Напряжение между социально-экономическими и полицейскими функциями МВД ослабло в период с 1810 по 1819 год: уже в 1810–1811 годах все министерства были реорганизованы в согласии с мыслью Сперанского[70]. Ведомственные функции были перераспределены внутри и между министерствами, а их структура и процедурные обязанности подробно прописаны. Указы 1810–1811 годов ознаменовали триумф департаментализации в качестве организующего принципа, провозгласив департамент основной, структурообразующей компонентой любого министерства. Впрочем, наиболее значительным преобразованием в МВД стало изъятие большей части исполнительных и политико-полицейских функций из юрисдикции министерства. Так, указом от 25 июля 1810 года учреждалось отдельное Министерство полиции, с петербуржским военным губернатором А. Д. Балашовым во главе[71].
Этот указ, многословно называвшийся «О разделении Государственных дел на особые управления, с означением предметов, каждому управлению принадлежащих», объявлял «главным предметом» МВД «попечение о распространении и поощрение земледелия и промышленности». Помимо общеадминистративных функций, относящихся к областному управлению, МВД теперь отводилась роль преимущественно ведомства сельского хозяйства и промышленности.
Назначение министром внутренних дел О. П. Козодавлева ясно подчеркивает свершившуюся перемену в задачах МВД. Новый министр был прежде товарищем своего предшественника – князя А. Б. Куракина. За девять лет (1811–1819) во главе министерства Козодавлев сделался определяющей фигурой в экономической политике страны: жесткий протекционист, он, подобно Сперанскому, был убежден, что частное предпринимательство и отечественную промышленность следует развивать при помощи государственной власти[72].

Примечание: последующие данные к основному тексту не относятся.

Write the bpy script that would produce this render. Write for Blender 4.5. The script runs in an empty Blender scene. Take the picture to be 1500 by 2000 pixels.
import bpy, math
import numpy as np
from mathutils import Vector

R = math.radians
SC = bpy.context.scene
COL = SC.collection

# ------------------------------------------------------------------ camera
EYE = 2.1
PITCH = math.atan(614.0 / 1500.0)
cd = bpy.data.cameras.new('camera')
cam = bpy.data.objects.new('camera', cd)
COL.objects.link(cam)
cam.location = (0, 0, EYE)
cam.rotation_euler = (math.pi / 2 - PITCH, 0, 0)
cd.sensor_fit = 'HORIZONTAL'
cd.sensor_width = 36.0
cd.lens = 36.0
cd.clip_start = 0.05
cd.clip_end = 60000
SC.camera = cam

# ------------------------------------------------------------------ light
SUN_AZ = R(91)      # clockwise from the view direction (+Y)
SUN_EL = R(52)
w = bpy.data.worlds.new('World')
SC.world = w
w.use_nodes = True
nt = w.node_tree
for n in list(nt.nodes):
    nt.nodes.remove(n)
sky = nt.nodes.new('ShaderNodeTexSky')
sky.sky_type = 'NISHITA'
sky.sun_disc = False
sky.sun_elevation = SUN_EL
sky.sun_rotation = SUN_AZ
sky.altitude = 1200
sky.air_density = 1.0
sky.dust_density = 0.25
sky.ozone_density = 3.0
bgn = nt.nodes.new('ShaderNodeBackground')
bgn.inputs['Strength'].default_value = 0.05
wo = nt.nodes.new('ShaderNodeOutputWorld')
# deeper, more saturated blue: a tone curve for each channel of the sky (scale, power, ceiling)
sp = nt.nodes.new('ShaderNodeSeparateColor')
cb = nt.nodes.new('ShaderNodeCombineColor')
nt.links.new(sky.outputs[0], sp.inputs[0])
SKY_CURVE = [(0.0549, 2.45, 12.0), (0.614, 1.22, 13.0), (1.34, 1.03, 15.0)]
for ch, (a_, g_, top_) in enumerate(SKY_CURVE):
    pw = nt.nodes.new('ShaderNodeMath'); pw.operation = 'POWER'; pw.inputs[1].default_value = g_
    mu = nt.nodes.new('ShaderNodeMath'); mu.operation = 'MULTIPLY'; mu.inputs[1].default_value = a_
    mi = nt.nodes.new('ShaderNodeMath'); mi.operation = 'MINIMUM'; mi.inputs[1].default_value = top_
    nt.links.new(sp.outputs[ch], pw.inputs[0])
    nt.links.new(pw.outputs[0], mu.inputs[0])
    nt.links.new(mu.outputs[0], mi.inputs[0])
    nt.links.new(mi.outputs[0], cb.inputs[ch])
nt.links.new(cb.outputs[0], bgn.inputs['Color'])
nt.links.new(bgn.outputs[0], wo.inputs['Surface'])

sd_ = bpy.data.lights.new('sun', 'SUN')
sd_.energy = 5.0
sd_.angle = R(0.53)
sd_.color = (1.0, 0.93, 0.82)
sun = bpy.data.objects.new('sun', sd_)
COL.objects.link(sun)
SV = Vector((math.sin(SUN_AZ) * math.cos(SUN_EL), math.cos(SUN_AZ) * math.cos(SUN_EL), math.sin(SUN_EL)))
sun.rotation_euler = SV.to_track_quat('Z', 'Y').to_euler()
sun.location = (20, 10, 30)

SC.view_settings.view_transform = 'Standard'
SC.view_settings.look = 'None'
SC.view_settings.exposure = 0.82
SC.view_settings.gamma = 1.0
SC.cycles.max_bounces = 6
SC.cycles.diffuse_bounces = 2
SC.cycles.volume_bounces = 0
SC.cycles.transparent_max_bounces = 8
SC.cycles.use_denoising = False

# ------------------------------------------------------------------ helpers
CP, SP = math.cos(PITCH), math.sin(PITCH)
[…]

В то же время Министерство полиции под руководством Балашова и его преемника князя С. К. Вязмитинова снискало всенародную ненависть, под предлогом нависшей угрозы войны с Наполеоном возродив – с привычной жестокостью и произволом – традиции секретной полицейской службы [Там же: 19–22; Squire 1968: 23–45]. Тем не менее Министерство полиции, пусть и недолго, но просуществовавшее в качестве отдельного ведомства, позволило Козодавлеву сосредоточить силы и внимание на экономических и социальных вопросах.